Given instruction: Without the pictures, retype exactly the lines from the top of the entries below through the line that contains "roof', 'roof snow', 'snow lying on the roofs')".

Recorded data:
[START]

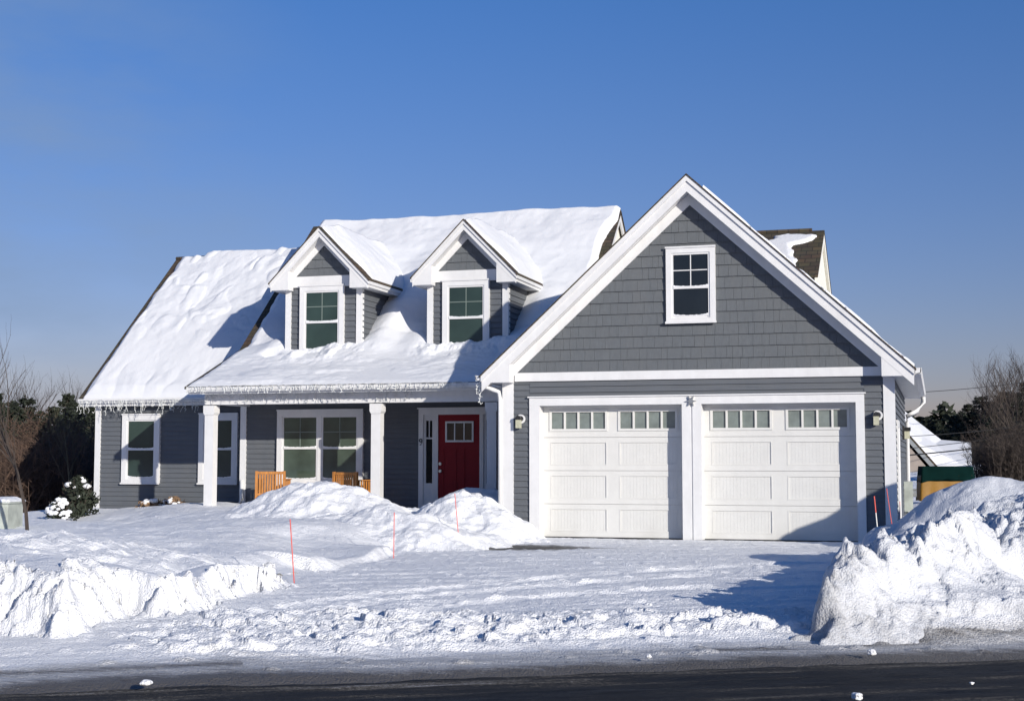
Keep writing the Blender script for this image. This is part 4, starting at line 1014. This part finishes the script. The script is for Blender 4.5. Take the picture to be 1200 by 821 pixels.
# patch on the garage-side dormer
X, Y = np.meshgrid(np.linspace(-4.3, -2.11, 120), np.linspace(27.5, 29.45, 110))
base = dz + .045 - dm * (dy - Y)
s0 = (29.45 - Y)
l_ = -3.15 + .15 * s0 - .55 * sstep(.35, .8, s0) ; r_ = -2.22 - .45 * sstep(.3, .75, s0) + .0 * s0 + .12 * sstep(.9, 1.4, s0)
e_ = np.minimum(np.minimum(X - l_, r_ - X), s0 - .22) + .12 * fbm(X * 4, Y * 4, 350, 4)
T = np.where(e_ > 0, .07 * edge(e_, .1), -.05)
tag(grid_mesh('roof_snow', X, Y, base + T, M['roof_snow'], keep=T > 0), 'irregular snow patch on the brown dormer behind the garage gable', 'roof snow', 'snow lying on the roofs')
# thin snow on the right slope of the garage
X, Y = np.meshgrid(np.linspace(g_c + .3, g_c + g_w + .0, 200), np.linspace(25.78, 27.3, 60))
base = g_za + .045 - g_m * (X - g_c)
e_ = np.minimum(Y - 25.80 - .06 * vnoise(X * 3, X * 0, 5), fbm(X * 1.2, Y * 1.2, 361, 4) + .05 + .25 * sstep(2.0, 3.6, X - g_c))
T = np.where(e_ > 0, .05 * edge(e_, .1), -.05)
tag(grid_mesh('roof_snow', X, Y, base + T, M['roof_snow'], keep=T > 0), 'thin snow strip along the right slope of the garage roof', 'roof snow', 'snow lying on the roofs')

# ------------------------------------------------------------------ icicle light strings
def light_string(x0, x1, y, z, step, dmin, dmax, label, seed, th=1.0, dens=1.0):
    r = random.Random(seed); b = MB()
    pts = []
    x = x0
    while x < x1:
        pts.append((x, y - r.uniform(0, .015), z + r.uniform(-.012, .02))); x += .08
    b.tube(pts, .006, 3)
    x = x0
    while x < x1:
        L = r.uniform(dmin, dmax); n = max(2, int(L / .05)); p = Vector((x, y - .01, z)); q = [tuple(p)]
        for k in range(n):
            p = p + Vector((r.uniform(-.035, .035), r.uniform(-.012, .008), -.05)); q.append(tuple(p))
            if r.random() < .8 * dens:
                e = p + Vector((r.uniform(-.045, .045), r.uniform(-.02, .0), r.uniform(-.02, .03)))
                b.tube([tuple(p), tuple(e)], .007 * th, 3, .010 * th)
        b.tube(q, .0062 * th, 3)
        x += step * r.choice([.3, .6, .9, 1.2, 2.2])
    return tag(b.build('icicle_lights', M['bulb']), label, 'light string', 'icicle light strings along the eaves')
light_string(-20.45, -16.5, 30.88, 2.93, .045, .08, .36, 'tangled white icicle lights hanging from the wing gutter at the left', 1, .75)
light_string(-15.7, -9.2, 27.765, 3.05, .055, .05, .19, 'white icicle lights running along the porch gutter', 2, .85)
light_string(-15.45, -10.6, 28.195, 2.90, .07, .05, .25, 'white icicle lights draped over the front of the porch beam', 3, .8)
light_string(-8.42, -8.27, 25.9, 2.92, .035, .2, .42, 'small bunch of white icicle lights at the left garage gutter end', 4)

# ------------------------------------------------------------------ porch chairs
def chair(loc, rz, label):
    t = empty('slatted_chair', loc, rz, label=label, cat='chair', group='wooden chairs on the porch')
    def pc(mb, nm): return mb.build(nm, M['wood'], t)
    W, D = .62, .55
    for sx in (-1, 1):
        for (y, h) in ((D / 2, .82), (-D / 2, .62)):
            b = MB(); b.box(sx * W / 2 - .028, sx * W / 2 + .028, y - .028, y + .028, 0, h); pc(b, 'leg')
        b = MB(); b.box(sx * W / 2 - .045, sx * W / 2 + .045, -D / 2 - .05, D / 2 - .03, .62, .645); pc(b, 'armrest')
        b = MB(); b.box(sx * W / 2 - .012, sx * W / 2 + .012, -D / 2 + .03, D / 2 - .03, .36, .41)
        for k in range(5): yy = -D / 2 + .10 + k * .09; b.box(sx * W / 2 - .008, sx * W / 2 + .008, yy - .02, yy + .02, .41, .62)
        pc(b, 'side_slats')
    b = MB(); b.box(-W / 2 + .028, W / 2 - .028, D / 2 - .02, D / 2 + .02, .75, .81); b.box(-W / 2 + .028, W / 2 - .028, D / 2 - .02, D / 2 + .02, .28, .33)
    for k in range(9): x = -W / 2 + .075 + k * (W - .15) / 8; b.box(x - .019, x + .019, D / 2 - .01, D / 2 + .01, .33, .75)
    pc(b, 'backrest')
    b = MB()
    for k in range(7): y = -D / 2 + .02 + k * .08; b.box(-W / 2 + .03, W / 2 - .03, y - .032, y + .032, .36, .385)
    pc(b, 'seat')
p = PY(320, 560, 29.2); chair((p[0], p[1], .40), math.pi + R_(14), 'golden wooden slatted chair on the porch left of the double window')
p = PY(411, 560, 29.35); chair((p[0] + .05, p[1], .385), math.pi - R_(14), 'golden wooden chair half hidden behind the snow pile, below the right porch window')

# ------------------------------------------------------------------ driveway markers
def marker(a, b, Y, label, split=None):
    p0, p1 = PY(*a, Y), PY(*b, Y)
    p0 = Vector(p0); p1 = Vector(p1); d = (p1 - p0).normalized(); root = p0 - d * .3
    if split is None:
        m = MB(); m.tube([tuple(root), tuple(p1)], .0062, 8); o = m.build('driveway_marker', M['stake_red'])
        tag(o, label, 'driveway marker', 'driveway markers in the snow')
    else:
        t = empty('driveway_marker', tuple(root), label=label, cat='driveway marker', group='driveway markers in the snow')
        mid = p0 + (p1 - p0) * split
        m = MB(); m.tube([tuple(root), tuple(mid)], .008, 8); m.build('rod', M['stake_white'], t, off=tuple(root))
        m = MB(); m.tube([tuple(mid), tuple(p1)], .009, 8); m.build('reflective_tip', M['stake_red'], t, off=tuple(root))
marker((344, 671), (340, 608), 15.3, 'thin red marker rod in the lawn snow, leftmost of the rods')
marker((461.5, 639), (462, 600), 19.9, 'thin red marker rod standing in front of the middle porch post')
marker((537, 624), (533, 578), 22.3, 'thin red marker rod standing against the pointed snow pile before the red door')
marker((1029.5, 632), (1024.5, 581), 23.0, 'leaning marker rod with white shaft and red tip beside the right garage door', .62)
marker((1047, 627), (1039, 572), 23.5, 'leaning red marker rod in front of the right garage corner board')
marker((1055, 612), (1054.5, 587), 27.0, 'short red marker rod by the side wall of the garage')

# ------------------------------------------------------------------ vegetation
def twig_tree(seed, H, spread, trunk_r, levels=4, n0=8, up=.9, lean=(0, 0), first=.25, nmul=5):
    r = random.Random(seed); tr = MB(); cr_ = MB()
    def grow(p, d, L, rad, lv, mb):
        n = 4; pts = [p]; q = p; dd = d.copy()
        for k in range(n):
            dd = (dd + Vector((r.uniform(-.18, .18), r.uniform(-.18, .18), r.uniform(-.03, .12)))).normalized()
            q = q + dd * (L / n); pts.append(q)
        mb.tube([tuple(x) for x in pts], rad, 5 if lv == 0 else 3, rad * .35)
        if lv >= levels: return
        cnt = n0 if lv == 0 else nmul
        for k in range(cnt):
            t = (first if lv == 0 else .25) + (1 - (first if lv == 0 else .25)) * (k + r.random()) / cnt
            i = min(int(t * n), n - 1); b = pts[i].lerp(pts[i + 1], t * n - i)
            a = r.uniform(0, 6.283); side = Vector((math.cos(a), math.sin(a), 0))
            nd = (dd * (1 - spread) + side * spread + Vector((0, 0, up * .4))).normalized()
            grow(b, nd, L * r.uniform(.42, .62) * (1.15 - .5 * t if lv == 0 else 1), rad * .42, lv + 1, cr_)
    grow(Vector((0, 0, -.3)), Vector((lean[0], lean[1], 1)).normalized(), H, trunk_r, 0, tr)
    return tr, cr_
def mesh_of(mb, name, m, smooth=False):
    me = bpy.data.meshes.new(name); me.from_pydata(mb.v, [], mb.f); me.materials.append(M[m]); me.update(); return me
def place_tree(kind, meshes, loc, sc, rz, label, cat, group):
    t = empty(kind, loc, rz, label=label, cat=cat, group=group); t.scale = (sc if isinstance(sc, tuple) else (sc, sc, sc))
    for nm, me in meshes:
        o = bpy.data.objects.new(nm, me); COL.objects.link(o); o.parent = t
    return t
def pine_meshes(seed, H, W, n=4200, narrow=1.0):
    r = np.random.RandomState(seed); rr = random.Random(seed)
    tr = MB(); tr.tube([(0, 0, -.5), (.05, 0, H * .5), (0, .05, H)], H * .022, 7, .02)
    tiers = []
    z = H * .12
    while z < H * .97:
        f = 1 - (z / H)
        L = W * (f ** .75) * rr.uniform(.75, 1.15)
        k = rr.randint(4, 6); a0 = rr.uniform(0, 6)
        for j in range(k):
            a = a0 + j * 6.283 / k + rr.uniform(-.3, .3); l = L * rr.uniform(.7, 1.15)
            tiers.append((z, a, l)); 
        z += H * rr.uniform(.035, .06)
    v = []; f_ = []
    for (z, a, l) in tiers:
        tip = Vector((math.cos(a) * l, math.sin(a) * l, z + l * rr.uniform(-.05, .28)))
        tr.tube([(0, 0, z), tuple(tip)], .03 * H / 8, 3, .008)
    per = n // len(tiers)
    for (z, a, l) in tiers:
        ups = rr.uniform(-.05, .28)
        for _ in range(per):
            t = rr.random() ** .6; rad = l * t; sp = .28 * l * (1.1 - .5 * t)
            c = Vector((math.cos(a) * rad + rr.gauss(0, sp * .55), math.sin(a) * rad + rr.gauss(0, sp * .55), z + rad * ups + rr.gauss(0, .10 * l + .06)))
            s = rr.uniform(.06, .15) * H / 9
            d = Vector((rr.gauss(0, 1), rr.gauss(0, 1), rr.gauss(0, .6))).normalized(); e = d.cross(Vector((rr.gauss(0, 1), rr.gauss(0, 1), rr.gauss(0, 1)))).normalized()
            i = len(v); v += [tuple(c - d * s), tuple(c + e * s * .42), tuple(c + d * s), tuple(c - e * s * .42)]; f_.append((i, i+1, i+2, i+3))
    cm = MB(); cm.v = v; cm.f = f_
    return [('trunk', mesh_of(tr, 'trunk', 'bark')), ('crown', mesh_of(cm, 'crown', 'pine'))]
pines = [pine_meshes(11 + k, 9, 2.5 + .4 * k, 9000) for k in range(4)]
bares = []
for k in range(3):
    a, b = twig_tree(40 + k, 8.0, .48, .09, 3, 10, .9, nmul=5); bares.append([('trunk', mesh_of(a, 'trunk', 'bark')), ('crown', mesh_of(b, 'crown', 'bark'))])
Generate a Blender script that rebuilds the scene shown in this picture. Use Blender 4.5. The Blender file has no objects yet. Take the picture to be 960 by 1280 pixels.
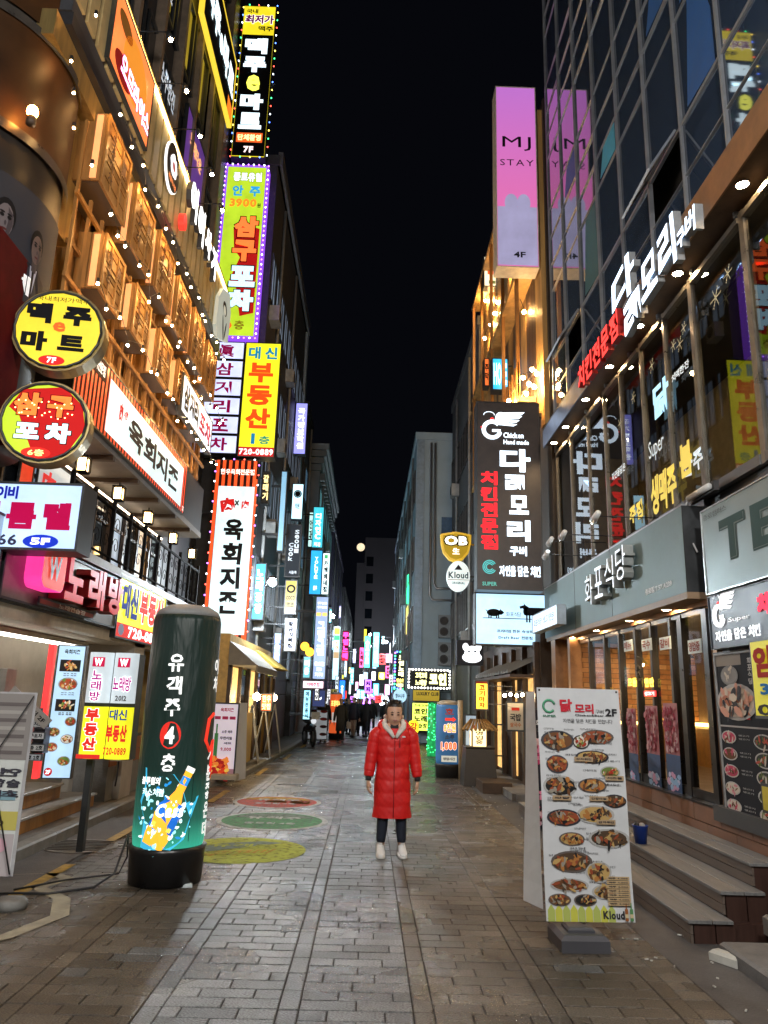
import bpy, math, random
from mathutils import Vector, Matrix
random.seed(7)
R = math.radians
S = bpy.context.scene
COL = S.collection

# ------------------------------------------------------------------ camera
F_PX = 935.0
CAM_H = 1.75
UY = Vector((460-480, 872-640, F_PX)).normalized()             # street direction in image axes
_vv = -(F_PX*F_PX-20*110)/232.0
UZ = Vector((110, _vv, F_PX)).normalized()
UZ = (UZ-UY*UY.dot(UZ)).normalized()
UX = UZ.cross(UY)
if UX.x < 0: UX = -UX
cam_d = bpy.data.cameras.new('camera')
cam = bpy.data.objects.new('camera', cam_d); COL.objects.link(cam); S.camera = cam
cam_d.sensor_fit = 'VERTICAL'; cam_d.sensor_height = 36.0; cam_d.lens = 36.0*F_PX/1280.0
cam_d.clip_start = 0.05; cam_d.clip_end = 3000
# world axes of image right / down / forward
right = Vector((UX.x, UY.x, UZ.x)); down = Vector((UX.y, UY.y, UZ.y)); fwd = Vector((UX.z, UY.z, UZ.z))
M = Matrix((right, -down, -fwd)).transposed().to_4x4(); M.translation = Vector((0, 0, CAM_H))
cam.matrix_world = M

# ------------------------------------------------------------------ night sky
W = bpy.data.worlds.new('World'); S.world = W; W.use_nodes = True
bg = W.node_tree.nodes['Background']
bg.inputs['Color'].default_value = (0.55, 0.62, 1.0, 1); bg.inputs['Strength'].default_value = 0.0027
S.view_settings.view_transform = 'Standard'; S.view_settings.look = 'None'
S.view_settings.exposure = 0.3; S.view_settings.gamma = 1.0
S.cycles.use_denoising = True
S.cycles.sample_clamp_indirect = 3.0
S.cycles.sample_clamp_direct = 0.0
S.cycles.max_bounces = 6; S.cycles.transparent_max_bounces = 12
S.cycles.caustics_reflective = False; S.cycles.caustics_refractive = False

# ------------------------------------------------------------------ measuring: rays through photograph pixels met with real planes
def ray(px, py):
    d = Vector((px-480, py-640, F_PX)); return Vector((d.dot(UX), d.dot(UY), d.dot(UZ)))
def G(px, py, z=0.0):
    r = ray(px, py); t = (z-CAM_H)/r.z; return (r.x*t, r.y*t)
def AX(px, py, X):
    r = ray(px, py); t = X/r.x; return (r.y*t, CAM_H+r.z*t)
def AY(px, py, Y):
    r = ray(px, py); t = Y/r.y; return (r.x*t, CAM_H+r.z*t)
def rectY(q, Y):
    """q = tl, tr, br, bl pixels on the plane y=Y -> x0, x1, z0, z1"""
    a, b, c, d = [AY(q[i], q[i+1], Y) for i in (0, 2, 4, 6)]
    return ((a[0]+d[0])/2, (b[0]+c[0])/2, (c[1]+d[1])/2, (a[1]+b[1])/2)
def rectX(q, X):
    """q = near-top, far-top, far-bottom, near-bottom pixels on x=X -> ynear, yfar, z0, z1"""
    a, b, c, d = [AX(q[i], q[i+1], X) for i in (0, 2, 4, 6)]
    return ((a[0]+d[0])/2, (b[0]+c[0])/2, (c[1]+d[1])/2, (a[1]+b[1])/2)

# ------------------------------------------------------------------ materials
_MC = {}
def mat(name, base=(.5, .5, .5), rough=.6, metal=0.0, emit=None, es=0.0, vary=.25, vscale=6.0, bump=0.0, bscale=40.0, spec=.5,
        trans=0.0, alpha=1.0, coat=0.0, aniso=None, sample=True):
    if name in _MC: return _MC[name]
    m = bpy.data.materials.new(name); m.use_nodes = True
    nt = m.node_tree; N = nt.nodes; L = nt.links; b = N['Principled BSDF']
    b.inputs['Base Color'].default_value = (*base, 1); b.inputs['Roughness'].default_value = rough
    b.inputs['Metallic'].default_value = metal; b.inputs['Specular IOR Level'].default_value = spec
    b.inputs['Transmission Weight'].default_value = trans; b.inputs['Alpha'].default_value = alpha
    b.inputs['Coat Weight'].default_value = coat
    tc = N.new('ShaderNodeTexCoord'); mp = N.new('ShaderNodeMapping'); L.new(tc.outputs['Object'], mp.inputs['Vector'])
    if aniso: mp.inputs['Scale'].default_value = aniso
    if vary > 0:
        n1 = N.new('ShaderNodeTexNoise'); n1.inputs['Scale'].default_value = vscale; n1.inputs['Detail'].default_value = 5
        n1.inputs['Roughness'].default_value = .65
        L.new(mp.outputs[0], n1.inputs['Vector'])
        r = N.new('ShaderNodeMapRange'); r.inputs[1].default_value = .3; r.inputs[2].default_value = .7
        r.inputs[3].default_value = 1-vary; r.inputs[4].default_value = 1+vary*.6
        L.new(n1.outputs[0], r.inputs[0])
        if emit is None:
            v = N.new('ShaderNodeVectorMath'); v.operation = 'SCALE'; v.inputs[0].default_value = base
            L.new(r.outputs[0], v.inputs['Scale']); L.new(v.outputs[0], b.inputs['Base Color'])
            r2 = N.new('ShaderNodeMapRange'); r2.inputs[3].default_value = max(0, rough-.12); r2.inputs[4].default_value = min(1, rough+.15)
            L.new(n1.outputs[0], r2.inputs[0]); L.new(r2.outputs[0], b.inputs['Roughness'])
        else:
            v = N.new('ShaderNodeMath'); v.operation = 'MULTIPLY'; v.inputs[1].default_value = es
            L.new(r.outputs[0], v.inputs[0]); L.new(v.outputs[0], b.inputs['Emission Strength'])
    if emit is not None:
        b.inputs['Emission Color'].default_value = (*emit, 1)
        if vary <= 0: b.inputs['Emission Strength'].default_value = es
        if not sample: m.cycles.emission_sampling = 'NONE'
    if bump > 0:
        n2 = N.new('ShaderNodeTexNoise'); n2.inputs['Scale'].default_value = bscale; n2.inputs['Detail'].default_value = 4
        L.new(mp.outputs[0], n2.inputs['Vector'])
        bp = N.new('ShaderNodeBump'); bp.inputs['Strength'].default_value = bump; bp.inputs['Distance'].default_value = .01
        L.new(n2.outputs[0], bp.inputs['Height']); L.new(bp.outputs[0], b.inputs['Normal'])
    _MC[name] = m
    return m
def lit(r, g, b, s=1.6, vary=.2, sample=True):
    """backlit acrylic of a given colour"""
    s = s*.8
    return mat('lit_%.2f_%.2f_%.2f_%.1f' % (r, g, b, s), (r*.5, g*.5, b*.5), .35, emit=(r, g, b), es=s, vary=vary, vscale=2.0, sample=sample)
def ink(r, g, b, glow=0.0):
    """print on an (optionally backlit) face"""
    return mat('ink_%.2f_%.2f_%.2f_%.2f' % (r, g, b, glow), (r, g, b), .7, spec=.2, emit=(r, g, b) if glow else None, es=glow, vary=0, sample=False)
def paint(r, g, b, rough=.5, **k):
    return mat('paint_%.2f_%.2f_%.2f_%.1f' % (r, g, b, rough), (r, g, b), rough, **k)
def glass(name='window_glass', tint=(.6, .65, .7), rough=.02, mixv=.35):
    """thin glass: see-through mixed with a mirror-like gloss that grows towards grazing"""
    if name in _MC: return _MC[name]
    m = bpy.data.materials.new(name); m.use_nodes = True; nt = m.node_tree; N = nt.nodes; L = nt.links
    N.remove(N['Principled BSDF']); out = N['Material Output']
    t = N.new('ShaderNodeBsdfTransparent'); t.inputs[0].default_value = (*tint, 1)
    g = N.new('ShaderNodeBsdfGlossy'); g.inputs['Roughness'].default_value = rough; g.inputs['Color'].default_value = (.9, .95, 1, 1)
    lw = N.new('ShaderNodeLayerWeight'); lw.inputs['Blend'].default_value = mixv
    mx = N.new('ShaderNodeMixShader'); L.new(lw.outputs['Fresnel'], mx.inputs[0]); L.new(t.outputs[0], mx.inputs[1]); L.new(g.outputs[0], mx.inputs[2])
    L.new(mx.outputs[0], out.inputs['Surface']); _MC[name] = m; return m

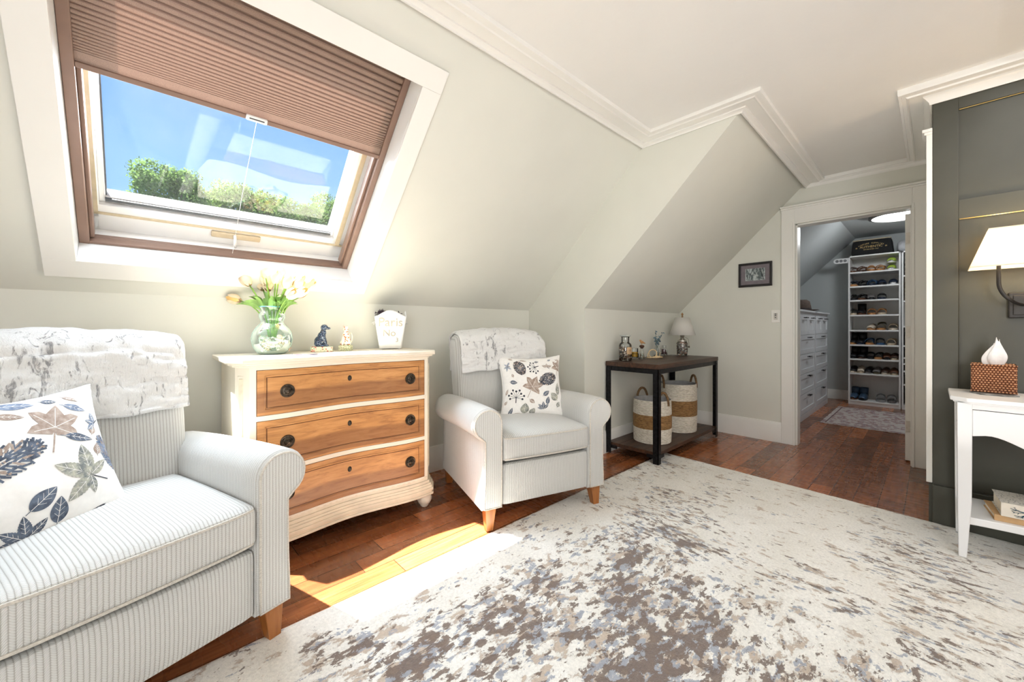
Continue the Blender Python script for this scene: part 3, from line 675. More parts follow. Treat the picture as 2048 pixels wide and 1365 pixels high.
# large pillow: local frame of print, u to the right, v up; visible right part of cover
def uvL(x, y): # crop pixel of the photograph's pillow -> print coordinates (skewed square)
    ox, oy = 470, 640; ux, uy = 470 / 1.0, -10; return ((x - 250) / 560, (630 - y) / 560)
SLp = [('maple', .30, .42, .36, 70, TP), ('cone', -.25, .12, .78, .34, 20, SL), ('fan', .50, -.30, .40, 30, SG, (0, 60, 115, 190, 240), (.7, 1, 1, .95, .6), .45), ('leaf', .52, .22, .34, .11, -22, SL), ('leaf', .62, .66, .28, .1, -32, BL_),
       ('cone', .86, -.05, .5, .22, 105, BL_), ('leaf', -.02, -.42, .34, .2, 35, SL), ('leaf', .10, -.62, .34, .18, 78, SL), ('fan', -.22, -.86, .3, 90, SL, (0, 45, -45, 80), (1, .95, .9, .8), .42), ('leaf', -.05, .68, .26, .1, -18, TP), ('leaf', -.4, .62, .4, .2, -14, BL_),
       ('leaf', .05, .86, .36, .16, -12, BL_), ('leaf', -.38, .86, .3, .14, 10, BL_), ('leaf', .38, .84, .16, .09, -20, SL), ('fan', -.5, .38, .24, 40, TP, (0, 80, 150), (1, .9, .9), .5), ('leaf', .74, .30, .14, .1, 60, TP), ('leaf', .62, .82, .2, .06, -40, TP),
       ('fan', .8, .38, .16, 90, BL_, (0, 60, 120), (1, .8, .9), .5), ('berries', -.72, -.3, .26, 60, DK), ('maple', -.7, -.0, .26, 110, TP), ('leaf', .45, -.82, .34, .09, 26, DK), ('leaf', .70, .02, .16, .12, 70, TP), ('leaf', -.8, .7, .3, .1, 50, SL), ('leaf', -.75, -.75, .3, .14, 30, SG)]
pillow((.002, 1.461, 0), radians(17), (-.157, .401, .680), (.92, .38, .0), (-.22, .33, .92), .238, .070, SLp, 'large botanical print pillow on the armchair below the skylight', 'botanical print pillows', 3)

# ---------------------------------------------------------------- dresser
D = empty('dresser', (.80, 2.585, 0), label='cream bow-front dresser with three honey wood drawers under the skylight', cat='dresser')
def F(x): return -.478 + .020 * cos(pi * x / .37)
def front_slab(x0, x1, z0, z1, d0, d1, n=28, side=True):
    """curved slab following the serpentine front; d measured forward"""
    b = MB(); vs = []
    for i in range(n + 1):
        x = x0 + (x1 - x0) * i / n; y = F(x)
        vs += [(x, y - d0, z0), (x, y - d1, z0), (x, y - d1, z1), (x, y - d0, z1)]
    b.add(vs, [(i * 4 + j, (i + 1) * 4 + j, (i + 1) * 4 + (j + 1) % 4, i * 4 + (j + 1) % 4) for i in range(n) for j in range(4)] + [(0, 1, 2, 3), tuple(n * 4 + j for j in (3, 2, 1, 0))])
    return b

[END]

Right answer:
Keep writing the Blender script for this image. This is part 4, starting at line 1014. This part finishes the script. The script is for Blender 4.5. Take the picture to be 1200 by 821 pixels.
# patch on the garage-side dormer
X, Y = np.meshgrid(np.linspace(-4.3, -2.11, 120), np.linspace(27.5, 29.45, 110))
base = dz + .045 - dm * (dy - Y)
s0 = (29.45 - Y)
l_ = -3.15 + .15 * s0 - .55 * sstep(.35, .8, s0) ; r_ = -2.22 - .45 * sstep(.3, .75, s0) + .0 * s0 + .12 * sstep(.9, 1.4, s0)
e_ = np.minimum(np.minimum(X - l_, r_ - X), s0 - .22) + .12 * fbm(X * 4, Y * 4, 350, 4)
T = np.where(e_ > 0, .07 * edge(e_, .1), -.05)
tag(grid_mesh('roof_snow', X, Y, base + T, M['roof_snow'], keep=T > 0), 'irregular snow patch on the brown dormer behind the garage gable', 'roof snow', 'snow lying on the roofs')
# thin snow on the right slope of the garage
X, Y = np.meshgrid(np.linspace(g_c + .3, g_c + g_w + .0, 200), np.linspace(25.78, 27.3, 60))
base = g_za + .045 - g_m * (X - g_c)
e_ = np.minimum(Y - 25.80 - .06 * vnoise(X * 3, X * 0, 5), fbm(X * 1.2, Y * 1.2, 361, 4) + .05 + .25 * sstep(2.0, 3.6, X - g_c))
T = np.where(e_ > 0, .05 * edge(e_, .1), -.05)
tag(grid_mesh('roof_snow', X, Y, base + T, M['roof_snow'], keep=T > 0), 'thin snow strip along the right slope of the garage roof', 'roof snow', 'snow lying on the roofs')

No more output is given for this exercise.